Impertinent, tout en parlant de sujets sérieux, plein d’humour, ce film fait l’effet d’une bouffée d’air frais. Dans un contexte politique et social plombé, voici un film salutaire qui engage à la réflexion.
Judith Davis vient du théâtre et a co-créé sa propre compagnie : le collectif « L’Avantage du doute ». Premier long métrage, ce film est né du désir d’en dire plus que dans leur spectacle donné au théâtre de la Bastille, intitulé « Tout ce qui nous reste de la Révolution, c’est Simon ». Ce sont deux projets différents mais le projet est commun, la plupart des comédiens sont les mêmes, et l’humour est présent. Comme elle le dit : « Rire de ce qui nous arrive fait du bien, nous fédère. Rire ensemble c’est déjà le début de quelque chose. » C’est aussi un geste politique.
Elle est tombée dans la marmite du militantisme quand elle était petite, au sein d’une famille très engagée. Baignée dans les souvenirs et dans la culture héritée des riches heures de mai 68, Angèle que joue Judith Davis, rage d’être née trop tard et de voir ses proches retourner leur veste. Quant à sa mère, elle est une énigme pour elle, ayant abandonné la lutte et sa famille pour aller vivre à la campagne. Angèle brasse beaucoup, stimule les énergies, anime des tables rondes de réflexion, vient déstabiliser un jeune banquier aux dents longues qui s’avère être à découvert. La plupart des banquiers le sont ! Quant au leader des Sex Pistols, sait-on qu’il a fait de la publicité pour de la margarine ? La déception est rude pour les fans ! Sur le ton de la comédie, le souci de Judith Davis est de ne pas ouvrir de porte ouverte et de convaincre un maximum de spectateurs de se poser des questions. Donner des solutions ou des réponses à ceux qui seraient acquis à sa cause n’aurait pas d’intérêt. L’astuce du film est d’amener le spectateur à s’interroger. Que lui tient-il le plus à cœur ? Que voudrait-il défendre à tout prix ? Judith Davis suggère mais n’assène pas. Dans un moment marquant, filmé en « temps réel », le beau-frère d’Angèle joué par Nadir Legrand donne des conseils en management et c’est la folie qui le guette. Il finit en furie et en larmes, témoignant d’une souffrance qu’aucun discours ne saurait mieux dire.

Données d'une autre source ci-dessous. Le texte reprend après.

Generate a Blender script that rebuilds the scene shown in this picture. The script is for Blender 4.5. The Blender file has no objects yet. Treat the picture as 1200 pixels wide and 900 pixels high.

Le film glisse insensiblement du politique à l’individuel et questionne la difficulté à s’engager en amour pour qui a été conditionné à l’idée que le couple et la famille incarnent des valeurs bourgeoises. Face à un Malik Zidi amoureux, toujours parfait et qui fait regretter de le voir trop peu au cinéma, Angèle va découvrir la fantaisie, la légèreté et le lâcher prise.
Audacieuse et combative, Judith Davis impressionne et poursuit sa route avec son collectif, au théâtre de l’Atelier à Paris, dans La légende de Bornéo, à partir du 19 mars ; une pièce sur la souffrance au travail. Elle sera à Avignon cet été … et bien sûr elle a également un projet de film sur le feu.